The French painter who called himself Balthus was infatuated with his medium’s rich history and with girls. He painted alluring, disturbing pictures of nubile adolescents more than he painted anything else, making images that conjured Courbet, Ingres, Piero della Francesca and Seurat and were charged with suggestive undercurrents. Occasionally he included cats in these scenes, increasing their erotic frisson.
These works earned Balthus, born Balthasar Klossowski (1908-2001), widespread notoriety, starting in Paris in the 1930s. But only a few match his best efforts, which are from the same decade.
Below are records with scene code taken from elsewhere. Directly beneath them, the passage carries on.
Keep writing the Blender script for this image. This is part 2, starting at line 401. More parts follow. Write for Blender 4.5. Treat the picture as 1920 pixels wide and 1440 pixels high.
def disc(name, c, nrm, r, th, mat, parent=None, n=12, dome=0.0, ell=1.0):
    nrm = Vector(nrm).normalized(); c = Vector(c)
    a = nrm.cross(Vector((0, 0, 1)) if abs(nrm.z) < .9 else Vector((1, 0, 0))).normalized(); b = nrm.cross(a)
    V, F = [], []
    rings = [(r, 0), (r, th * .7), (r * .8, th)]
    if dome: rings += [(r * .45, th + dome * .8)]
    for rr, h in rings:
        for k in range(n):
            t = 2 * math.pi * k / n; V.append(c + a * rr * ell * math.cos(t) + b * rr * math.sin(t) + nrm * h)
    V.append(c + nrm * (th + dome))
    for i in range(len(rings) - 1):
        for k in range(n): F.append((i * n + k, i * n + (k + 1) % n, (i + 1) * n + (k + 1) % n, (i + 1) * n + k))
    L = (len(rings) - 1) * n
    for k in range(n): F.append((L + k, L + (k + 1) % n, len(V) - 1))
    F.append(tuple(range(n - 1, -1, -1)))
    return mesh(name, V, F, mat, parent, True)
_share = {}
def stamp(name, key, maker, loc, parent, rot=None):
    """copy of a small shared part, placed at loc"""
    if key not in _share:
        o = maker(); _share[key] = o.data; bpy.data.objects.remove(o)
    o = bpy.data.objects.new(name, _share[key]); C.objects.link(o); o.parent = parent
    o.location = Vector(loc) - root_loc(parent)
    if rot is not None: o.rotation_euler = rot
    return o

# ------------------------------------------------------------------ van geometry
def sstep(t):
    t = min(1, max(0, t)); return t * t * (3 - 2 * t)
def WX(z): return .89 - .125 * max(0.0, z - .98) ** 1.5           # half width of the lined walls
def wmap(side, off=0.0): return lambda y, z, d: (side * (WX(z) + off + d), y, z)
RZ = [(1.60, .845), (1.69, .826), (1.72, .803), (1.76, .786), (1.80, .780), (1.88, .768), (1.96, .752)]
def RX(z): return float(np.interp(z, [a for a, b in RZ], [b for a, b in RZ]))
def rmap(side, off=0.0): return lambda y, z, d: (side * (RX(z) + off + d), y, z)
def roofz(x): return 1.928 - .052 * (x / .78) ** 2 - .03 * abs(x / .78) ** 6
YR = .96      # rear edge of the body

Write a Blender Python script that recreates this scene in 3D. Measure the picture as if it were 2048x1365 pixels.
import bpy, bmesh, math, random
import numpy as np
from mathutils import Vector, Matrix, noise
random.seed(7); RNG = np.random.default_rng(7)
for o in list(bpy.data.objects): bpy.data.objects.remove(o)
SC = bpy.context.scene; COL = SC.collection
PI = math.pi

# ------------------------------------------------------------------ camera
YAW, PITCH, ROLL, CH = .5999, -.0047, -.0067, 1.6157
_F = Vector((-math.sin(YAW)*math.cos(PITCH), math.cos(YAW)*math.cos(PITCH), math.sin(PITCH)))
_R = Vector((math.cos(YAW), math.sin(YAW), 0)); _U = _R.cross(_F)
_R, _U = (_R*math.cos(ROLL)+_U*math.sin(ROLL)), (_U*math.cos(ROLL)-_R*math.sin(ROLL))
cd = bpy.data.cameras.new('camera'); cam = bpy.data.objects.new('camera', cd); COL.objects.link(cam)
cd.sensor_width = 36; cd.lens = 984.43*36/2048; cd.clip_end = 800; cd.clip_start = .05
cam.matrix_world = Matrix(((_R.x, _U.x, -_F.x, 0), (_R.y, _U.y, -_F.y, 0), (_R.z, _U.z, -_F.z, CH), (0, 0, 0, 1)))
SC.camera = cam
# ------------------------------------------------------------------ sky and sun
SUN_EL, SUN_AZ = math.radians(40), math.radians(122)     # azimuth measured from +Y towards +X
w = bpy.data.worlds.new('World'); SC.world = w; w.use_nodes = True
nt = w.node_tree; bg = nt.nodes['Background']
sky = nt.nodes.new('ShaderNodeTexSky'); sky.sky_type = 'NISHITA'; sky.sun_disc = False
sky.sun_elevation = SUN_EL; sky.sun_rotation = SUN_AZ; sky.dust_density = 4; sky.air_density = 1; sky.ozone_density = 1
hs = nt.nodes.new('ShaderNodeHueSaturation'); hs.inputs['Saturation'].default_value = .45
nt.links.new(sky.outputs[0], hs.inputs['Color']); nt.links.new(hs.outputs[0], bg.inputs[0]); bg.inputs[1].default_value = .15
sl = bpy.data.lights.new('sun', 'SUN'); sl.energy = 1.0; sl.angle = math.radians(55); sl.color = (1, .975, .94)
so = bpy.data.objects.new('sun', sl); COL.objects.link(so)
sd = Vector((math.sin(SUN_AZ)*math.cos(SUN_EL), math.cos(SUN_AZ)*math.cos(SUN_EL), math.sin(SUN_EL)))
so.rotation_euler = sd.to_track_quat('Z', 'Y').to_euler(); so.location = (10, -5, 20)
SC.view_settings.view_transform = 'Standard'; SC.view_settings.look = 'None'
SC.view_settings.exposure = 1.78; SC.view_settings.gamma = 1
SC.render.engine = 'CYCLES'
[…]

Those include his few portraits of adults; his illustrations for Emily Brontë’s “Wuthering Heights”; and two large, stagy paintings, “The Street” and “The Mountain,” both populated by multiple figures that seem unaware of one another.
This makes “Balthus: Cats and Girls — Paintings and Provocations,” at the Metropolitan Museum of Art, a rather strange, even refreshing exercise. It does not march toward the inevitable triumph like most tributes to leading modern artists. It proceeds in fits and starts; many of the paintings are interesting in one way or another but not especially original or even very convincing as totalities. The show is, in some ways, a study in kinds and degrees of failure.
Organized by Sabine Rewald, a Met curator with deep knowledge of Balthus, the exhibition spreads 34 paintings of mostly adolescent girls — 9 of which include cats — through four galleries. All were made between 1935, when Balthus was 27, and 1959, when he was 51 and still had four decades of painting ahead of him.